Она опаляет Лочану (Locana) и других богинь.

Когда бедро воспламенилось, луна плавится» (228).

В целом, буддистская оценка местных народов и внекастовых групп является темой, ясно сформулированной в эзотерических буддистских работах. Тем не менее, все это следует рассматриваться как часть гораздо больше широкой картины, на которой риторическое или фактическое присутствие этих народов является всего лишь одним из многих социальных уровней, включенных в избранные сообщества. Кроме того, к ним могли относится как сиддхи из царствующих домов (такие как Индрабхути (Indrabhuti)), так и торговцы и брахманы.

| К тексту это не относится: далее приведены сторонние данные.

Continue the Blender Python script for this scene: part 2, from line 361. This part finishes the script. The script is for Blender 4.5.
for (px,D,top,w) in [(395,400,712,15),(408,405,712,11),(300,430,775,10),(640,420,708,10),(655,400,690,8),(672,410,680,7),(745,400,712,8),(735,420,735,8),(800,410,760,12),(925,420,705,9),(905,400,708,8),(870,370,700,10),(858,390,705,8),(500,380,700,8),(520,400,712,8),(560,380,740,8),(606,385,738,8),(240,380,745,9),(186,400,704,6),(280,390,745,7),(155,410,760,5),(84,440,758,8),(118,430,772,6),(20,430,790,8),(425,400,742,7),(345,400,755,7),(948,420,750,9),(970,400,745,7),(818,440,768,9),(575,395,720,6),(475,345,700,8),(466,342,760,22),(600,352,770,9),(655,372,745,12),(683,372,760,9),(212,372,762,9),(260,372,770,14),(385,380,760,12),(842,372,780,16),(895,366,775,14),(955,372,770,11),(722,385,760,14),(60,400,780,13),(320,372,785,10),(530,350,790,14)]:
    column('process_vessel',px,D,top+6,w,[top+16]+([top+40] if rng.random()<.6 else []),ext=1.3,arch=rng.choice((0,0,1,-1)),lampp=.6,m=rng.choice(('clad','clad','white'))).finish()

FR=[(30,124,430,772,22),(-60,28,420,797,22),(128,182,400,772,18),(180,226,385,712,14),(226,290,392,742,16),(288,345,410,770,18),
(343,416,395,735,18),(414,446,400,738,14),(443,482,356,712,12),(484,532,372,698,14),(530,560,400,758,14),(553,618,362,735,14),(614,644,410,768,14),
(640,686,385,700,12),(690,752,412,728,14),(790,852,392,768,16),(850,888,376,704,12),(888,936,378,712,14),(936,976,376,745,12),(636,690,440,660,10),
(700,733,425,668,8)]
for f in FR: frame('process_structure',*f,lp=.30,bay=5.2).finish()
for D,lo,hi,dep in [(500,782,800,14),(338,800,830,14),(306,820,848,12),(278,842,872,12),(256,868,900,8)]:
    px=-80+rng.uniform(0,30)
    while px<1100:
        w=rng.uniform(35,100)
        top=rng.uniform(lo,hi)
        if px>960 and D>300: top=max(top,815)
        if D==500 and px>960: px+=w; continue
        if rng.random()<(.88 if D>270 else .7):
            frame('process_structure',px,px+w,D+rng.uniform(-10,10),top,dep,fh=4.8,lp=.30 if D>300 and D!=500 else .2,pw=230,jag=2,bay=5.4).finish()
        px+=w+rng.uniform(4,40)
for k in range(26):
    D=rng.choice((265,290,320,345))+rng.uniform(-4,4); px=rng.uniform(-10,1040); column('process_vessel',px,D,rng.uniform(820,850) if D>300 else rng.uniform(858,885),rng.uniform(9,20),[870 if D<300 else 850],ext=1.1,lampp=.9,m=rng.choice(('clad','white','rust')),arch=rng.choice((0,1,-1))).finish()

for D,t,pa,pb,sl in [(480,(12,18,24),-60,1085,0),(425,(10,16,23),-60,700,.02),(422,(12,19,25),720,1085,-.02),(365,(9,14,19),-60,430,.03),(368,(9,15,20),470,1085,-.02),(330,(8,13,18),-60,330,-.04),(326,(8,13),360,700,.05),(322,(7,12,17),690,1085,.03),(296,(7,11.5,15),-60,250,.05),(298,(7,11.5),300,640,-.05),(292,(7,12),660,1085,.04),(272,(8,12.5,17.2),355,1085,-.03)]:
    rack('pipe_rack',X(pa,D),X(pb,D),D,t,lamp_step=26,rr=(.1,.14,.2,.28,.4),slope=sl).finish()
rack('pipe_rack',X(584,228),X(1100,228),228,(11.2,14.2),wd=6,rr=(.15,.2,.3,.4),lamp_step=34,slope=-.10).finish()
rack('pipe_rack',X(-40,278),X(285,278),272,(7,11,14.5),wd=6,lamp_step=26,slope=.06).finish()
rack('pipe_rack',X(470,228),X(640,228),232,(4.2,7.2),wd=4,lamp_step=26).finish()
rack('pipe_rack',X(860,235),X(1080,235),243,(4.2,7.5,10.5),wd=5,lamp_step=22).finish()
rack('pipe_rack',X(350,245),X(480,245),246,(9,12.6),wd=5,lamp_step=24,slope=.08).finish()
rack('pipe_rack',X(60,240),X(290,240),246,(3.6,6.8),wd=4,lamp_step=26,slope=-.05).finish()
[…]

Хотя присутствие в агиографиях выходцев из племен и внекастовых групп может иногда казаться скорее идеологическим, чем реальным (поскольку сомнительно, что многие из Шабарешвар/Шаварипов (Sabaresvara/Savaripa) были рождены в племенах), абсолютным результатом является то, что здесь мы имеем гораздо более широкое подтверждение этнической идентичности, чем в любой другой период буддистской истории. Некоторые из наших многочисленных вопросов, касающихся фактического языкового и общественного вклада коренных народов, будут рассмотрены в последующих главах.